(Task instructions) Reproduce the listing word for word. Skip any image.

┄┄┄┄┄┄┄┄┄┄┄┄┄┄┄┄┄┄┄┄

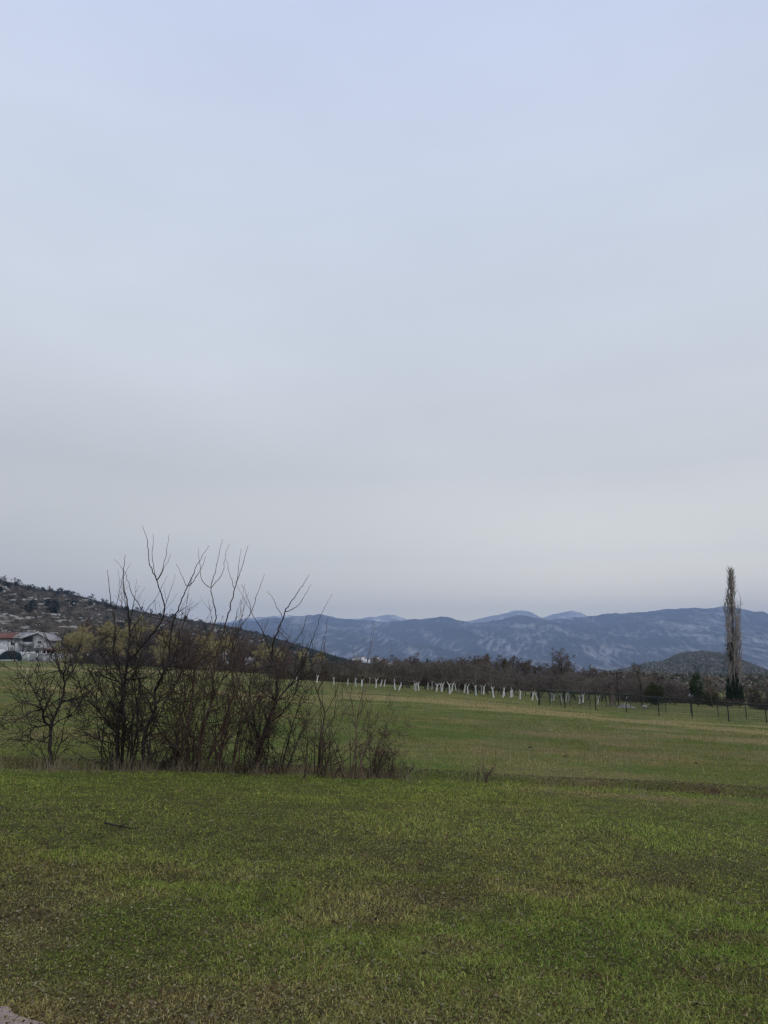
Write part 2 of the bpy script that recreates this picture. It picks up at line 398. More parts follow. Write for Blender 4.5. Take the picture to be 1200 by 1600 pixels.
# ------------------------------------------------------------------ grass
def make_blades(name, rng, n, dlo, dhi, pw, hmul=1.0, aspan=40, maxw=.016):
    u = rng.random(n)                                   # pdf ~ d^-pw
    if abs(pw - 1) < 1e-6: d = dlo * (dhi / dlo) ** u
    else:
        e = 1 - pw; d = (dlo ** e + u * (dhi ** e - dlo ** e)) ** (1 / e)
    a = np.radians(rng.uniform(-aspan, aspan, n)); x = np.sin(a) * d; y = np.cos(a) * d
    cl = fbm(x * 7, y * 7, 71, 2); keep = rng.random(n) < np.clip((cl - .22) * 3.0, .35, 1)
    bb = bare(x, y); keep &= rng.random(n) > bb * .88
    x, y, d, bb, cl = x[keep], y[keep], d[keep], bb[keep], cl[keep]; n = len(x)
    dr = dryness(x, y)
    z = ground_z(x, y) - .003
    isdry = rng.random(n) < (.17 + .55 * dr)
    tall = fbm(x * .6, y * .8, 75, 3)
    h = rng.gamma(4, .25, n) * (.016 + .017 * smooth(.4, .7, tall)) * (.72 + .28 * smooth(3.5, 6.5, d)) * hmul * (1 + smooth(9, 30, d) * 1.0)
    o = ditch_off(x, y); h *= 1 + .9 * smooth(-.5, -.1, o) * smooth(.1, 0, o) * smooth(.4, .6, fbm(x * 1.5, y * 1.5, 77, 2)) + .4 * smooth(.8, 1.2, o) * smooth(3, 1.6, o)
    stalk = isdry & (rng.random(n) < .03 + .12 * smooth(12, 20, d)); h = np.where(stalk, h * rng.uniform(1.6, 3.0, n), h)
    wd = np.clip(.0016 + .00052 * d, .0028, maxw) * rng.uniform(.6, 1.3, n); wd = np.where(stalk, wd * .55, wd)
    broad = (rng.random(n) < .20) & ~isdry & (d < 12); wd = np.where(broad, wd * 2.6, wd); h = np.where(broad, h * .55, h)
    lean = np.where(stalk, rng.uniform(.05, .5, n), np.where(isdry, rng.uniform(.7, 3.0, n), rng.uniform(.4, 2.0, n)))
    fa = rng.uniform(0, 2 * math.pi, n); fx, fy = np.cos(fa), np.sin(fa)
    ba = rng.uniform(0, 2 * math.pi, n); bx, by = np.cos(ba) * wd / 2, np.sin(ba) * wd / 2
    k = 1 / np.sqrt(1 + lean ** 2); hz, hl = h * k, h * lean * k
    V = np.zeros((n, 5, 3))
    V[:, 0] = np.stack([x - bx, y - by, z], 1); V[:, 1] = np.stack([x + bx, y + by, z], 1)
    mx_, my_, mz = x + fx * hl * .4, y + fy * hl * .4, z + hz * .65
    V[:, 2] = np.stack([mx_ - bx * .8, my_ - by * .8, mz], 1); V[:, 3] = np.stack([mx_ + bx * .8, my_ + by * .8, mz], 1)
    V[:, 4] = np.stack([x + fx * hl, y + fy * hl, z + hz * (1 - .15 * np.minimum(lean, 1.5))], 1)
    i0 = np.arange(n) * 5
    Q = np.stack([i0, i0 + 1, i0 + 3, i0 + 2], 1); T = np.stack([i0 + 2, i0 + 3, i0 + 4], 1)
    c = ground_col(x, y)
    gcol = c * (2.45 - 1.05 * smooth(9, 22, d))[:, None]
    gj = rng.uniform(.58, 1.42, (n, 1)); hue = rng.normal(0, .08, (n, 1))
    gcol = gcol * gj * np.concatenate([1 + hue, np.ones((n, 1)), 1 + .3 * hue], 1)
    pal = np.array([[.31, .25, .095], [.24, .185, .065], [.16, .115, .040], [.38, .325, .165], [.20, .15, .060]])
    dcol = pal[rng.integers(0, 5, n)] * rng.uniform(.7, 1.35, (n, 1))
    cc = np.where(isdry[:, None], dcol, gcol)
    return V.reshape(-1, 3), Q, T, np.repeat(cc, 5, axis=0)
rng = np.random.default_rng(11)
V, Q, T, C = make_blades('g', rng, 900000, 2.9, 13, 1.35, 1.0)
V2, Q2, T2, C2 = make_blades('g', rng, 420000, 10, 110, 1.45, 1.1, maxw=.045)
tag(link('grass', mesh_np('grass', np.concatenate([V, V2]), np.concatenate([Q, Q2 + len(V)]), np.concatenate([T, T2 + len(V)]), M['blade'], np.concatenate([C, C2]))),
    'short matted meadow grass with dry blades covering the field', 'grass', kind='stuff')
# low broad leaved herbs and crumbs of dead leaf in the near turf
n_ = 150000; d = 3.0 * (12 / 3.0) ** rng.random(n_); a = np.radians(rng.uniform(-38, 38, n_)); x, y = np.sin(a) * d, np.cos(a) * d
Cc = np.stack([x, y, ground_z(x, y) + rng.uniform(.002, .016, n_)], 1)
V, Q, C = leaves(rng, Cc, 1, .002, .0085, [[1, 1, 1]], flat=.5)
brown = rng.random(n_) < .25 + .4 * dryness(x, y); lc = np.where(brown[:, None], np.array([[.17, .13, .065], [.25, .20, .11], [.10, .07, .035], [.33, .29, .18]])[rng.integers(0, 4, n_)], ground_col(x, y) * 1.25 * [[.9, 1.05, 1]])
C = np.repeat(lc * rng.uniform(.55, 1.35, (n_, 1)), 4, 0)
tag(link('turf_herbs', mesh_np('turf_herbs', V, Q, None, M['blade'], C)), 'tiny clover leaves and leaf crumbs in the near turf', 'ground cover', kind='stuff')
# leaf litter and clods in the ditch and on worn ground
n_ = 26000; x = rng.uniform(-8.5, 8.5, n_); y = ditch_y(x) + rng.uniform(-.15, 1.25, n_)
x2 = rng.uniform(-4, 4, 30000); y2 = rng.uniform(3, 9, 30000); k = (np.abs(x2) < y2 * .75) & (rng.random(30000) < .10 + .9 * bare(x2, y2) + .25 * dryness(x2, y2))
x = np.concatenate([x, x2[k]]); y = np.concatenate([y, y2[k]])
Cc = np.stack([x, y, ground_z(x, y) + .012], 1)
V, Q, C = leaves(rng, Cc, 1, .004, .014, [[.14, .09, .055], [.09, .06, .042], [.20, .15, .10], [.06, .045, .03], [.25, .21, .15]], flat=.35)
tag(link('leaf_litter', mesh_np('leaf_litter', V, Q, None, M['blade'], C)), 'brown dead leaves littering the shallow ditch and worn turf', 'dead leaves', kind='stuff')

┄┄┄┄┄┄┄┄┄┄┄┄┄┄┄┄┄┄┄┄

(Complete response)
Write part 2 of the bpy script that recreates this picture. It picks up at line 398. More parts follow. Write for Blender 4.5. Take the picture to be 1200 by 1600 pixels.
# ------------------------------------------------------------------ grass
def make_blades(name, rng, n, dlo, dhi, pw, hmul=1.0, aspan=40, maxw=.016):
    u = rng.random(n)                                   # pdf ~ d^-pw
    if abs(pw - 1) < 1e-6: d = dlo * (dhi / dlo) ** u
    else:
        e = 1 - pw; d = (dlo ** e + u * (dhi ** e - dlo ** e)) ** (1 / e)
    a = np.radians(rng.uniform(-aspan, aspan, n)); x = np.sin(a) * d; y = np.cos(a) * d
    cl = fbm(x * 7, y * 7, 71, 2); keep = rng.random(n) < np.clip((cl - .22) * 3.0, .35, 1)
    bb = bare(x, y); keep &= rng.random(n) > bb * .88
    x, y, d, bb, cl = x[keep], y[keep], d[keep], bb[keep], cl[keep]; n = len(x)
    dr = dryness(x, y)
    z = ground_z(x, y) - .003
    isdry = rng.random(n) < (.17 + .55 * dr)
    tall = fbm(x * .6, y * .8, 75, 3)
    h = rng.gamma(4, .25, n) * (.016 + .017 * smooth(.4, .7, tall)) * (.72 + .28 * smooth(3.5, 6.5, d)) * hmul * (1 + smooth(9, 30, d) * 1.0)
    o = ditch_off(x, y); h *= 1 + .9 * smooth(-.5, -.1, o) * smooth(.1, 0, o) * smooth(.4, .6, fbm(x * 1.5, y * 1.5, 77, 2)) + .4 * smooth(.8, 1.2, o) * smooth(3, 1.6, o)
    stalk = isdry & (rng.random(n) < .03 + .12 * smooth(12, 20, d)); h = np.where(stalk, h * rng.uniform(1.6, 3.0, n), h)
    wd = np.clip(.0016 + .00052 * d, .0028, maxw) * rng.uniform(.6, 1.3, n); wd = np.where(stalk, wd * .55, wd)
    broad = (rng.random(n) < .20) & ~isdry & (d < 12); wd = np.where(broad, wd * 2.6, wd); h = np.where(broad, h * .55, h)
    lean = np.where(stalk, rng.uniform(.05, .5, n), np.where(isdry, rng.uniform(.7, 3.0, n), rng.uniform(.4, 2.0, n)))
    fa = rng.uniform(0, 2 * math.pi, n); fx, fy = np.cos(fa), np.sin(fa)
    ba = rng.uniform(0, 2 * math.pi, n); bx, by = np.cos(ba) * wd / 2, np.sin(ba) * wd / 2
    k = 1 / np.sqrt(1 + lean ** 2); hz, hl = h * k, h * lean * k
    V = np.zeros((n, 5, 3))
    V[:, 0] = np.stack([x - bx, y - by, z], 1); V[:, 1] = np.stack([x + bx, y + by, z], 1)
    mx_, my_, mz = x + fx * hl * .4, y + fy * hl * .4, z + hz * .65
    V[:, 2] = np.stack([mx_ - bx * .8, my_ - by * .8, mz], 1); V[:, 3] = np.stack([mx_ + bx * .8, my_ + by * .8, mz], 1)
    V[:, 4] = np.stack([x + fx * hl, y + fy * hl, z + hz * (1 - .15 * np.minimum(lean, 1.5))], 1)
    i0 = np.arange(n) * 5
    Q = np.stack([i0, i0 + 1, i0 + 3, i0 + 2], 1); T = np.stack([i0 + 2, i0 + 3, i0 + 4], 1)
    c = ground_col(x, y)
    gcol = c * (2.45 - 1.05 * smooth(9, 22, d))[:, None]
    gj = rng.uniform(.58, 1.42, (n, 1)); hue = rng.normal(0, .08, (n, 1))
    gcol = gcol * gj * np.concatenate([1 + hue, np.ones((n, 1)), 1 + .3 * hue], 1)
    pal = np.array([[.31, .25, .095], [.24, .185, .065], [.16, .115, .040], [.38, .325, .165], [.20, .15, .060]])
    dcol = pal[rng.integers(0, 5, n)] * rng.uniform(.7, 1.35, (n, 1))
    cc = np.where(isdry[:, None], dcol, gcol)
    return V.reshape(-1, 3), Q, T, np.repeat(cc, 5, axis=0)
rng = np.random.default_rng(11)
V, Q, T, C = make_blades('g', rng, 900000, 2.9, 13, 1.35, 1.0)
V2, Q2, T2, C2 = make_blades('g', rng, 420000, 10, 110, 1.45, 1.1, maxw=.045)
tag(link('grass', mesh_np('grass', np.concatenate([V, V2]), np.concatenate([Q, Q2 + len(V)]), np.concatenate([T, T2 + len(V)]), M['blade'], np.concatenate([C, C2]))),
    'short matted meadow grass with dry blades covering the field', 'grass', kind='stuff')
# low broad leaved herbs and crumbs of dead leaf in the near turf
n_ = 150000; d = 3.0 * (12 / 3.0) ** rng.random(n_); a = np.radians(rng.uniform(-38, 38, n_)); x, y = np.sin(a) * d, np.cos(a) * d
Cc = np.stack([x, y, ground_z(x, y) + rng.uniform(.002, .016, n_)], 1)
V, Q, C = leaves(rng, Cc, 1, .002, .0085, [[1, 1, 1]], flat=.5)
brown = rng.random(n_) < .25 + .4 * dryness(x, y); lc = np.where(brown[:, None], np.array([[.17, .13, .065], [.25, .20, .11], [.10, .07, .035], [.33, .29, .18]])[rng.integers(0, 4, n_)], ground_col(x, y) * 1.25 * [[.9, 1.05, 1]])
C = np.repeat(lc * rng.uniform(.55, 1.35, (n_, 1)), 4, 0)
tag(link('turf_herbs', mesh_np('turf_herbs', V, Q, None, M['blade'], C)), 'tiny clover leaves and leaf crumbs in the near turf', 'ground cover', kind='stuff')
# leaf litter and clods in the ditch and on worn ground
n_ = 26000; x = rng.uniform(-8.5, 8.5, n_); y = ditch_y(x) + rng.uniform(-.15, 1.25, n_)
x2 = rng.uniform(-4, 4, 30000); y2 = rng.uniform(3, 9, 30000); k = (np.abs(x2) < y2 * .75) & (rng.random(30000) < .10 + .9 * bare(x2, y2) + .25 * dryness(x2, y2))
x = np.concatenate([x, x2[k]]); y = np.concatenate([y, y2[k]])
Cc = np.stack([x, y, ground_z(x, y) + .012], 1)
V, Q, C = leaves(rng, Cc, 1, .004, .014, [[.14, .09, .055], [.09, .06, .042], [.20, .15, .10], [.06, .045, .03], [.25, .21, .15]], flat=.35)
tag(link('leaf_litter', mesh_np('leaf_litter', V, Q, None, M['blade'], C)), 'brown dead leaves littering the shallow ditch and worn turf', 'dead leaves', kind='stuff')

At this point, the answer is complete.